Wednesday, September 9, 2009

on your back with the stacks you load

That weight in my chest, curled like leaden vipers coiling around my lungs... it's back. That clenching in my shoulders and my neck, that dull ache in the back of my head.... they're all back. Something like a gravity too dense for this planet that covers my skin making it hard to move, hard to think, hard to breathe. Too much to bear, but not enough for it to overflow. It sits, like stagnant water, heavy and thick. This weight.

...
my mystic writing pad drafts the deeds before i speak them. the director yells cut, but i like the take. the mirror in my trailer is missing a bulb. the shadow makes my eyes look dark and intent. i'd love that man if he weren't so miserable, so afraid. no amount of reassurances could ever soothe him. my mystic writing pad gave those lines to the mirror, spoken out the side of its missing bulb.

...
There is a moment when everything seems incredibly clear and laid out before you.

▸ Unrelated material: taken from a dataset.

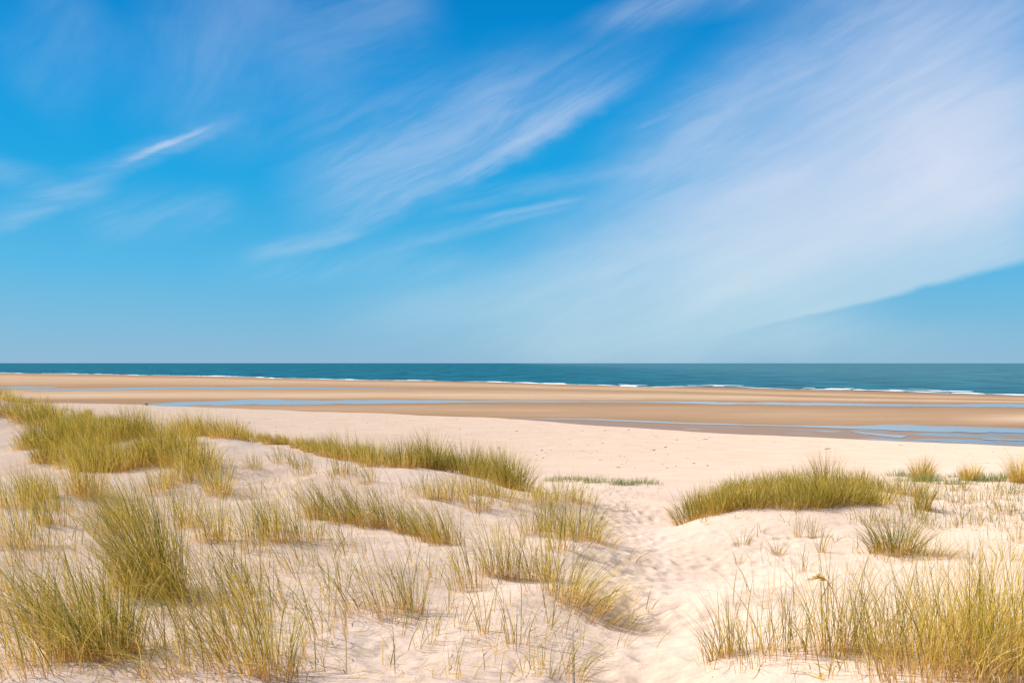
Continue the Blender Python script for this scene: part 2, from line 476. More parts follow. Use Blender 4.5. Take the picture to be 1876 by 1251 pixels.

From this moment of clarity, you turn and flee. If I had a bottle, I'd empty it. If I had a cave, I'll contort my body into its crevices. If I had another chance... Wouldn't I flee?

...
i don't know what i'm doing. to try to think it makes me crazy. too many forks in the train line and my mind can't keep up. i race around like a lunatic. like a frantic man in a burning house who can't decide what he needs to take with him. his hands are empty when they find his remains.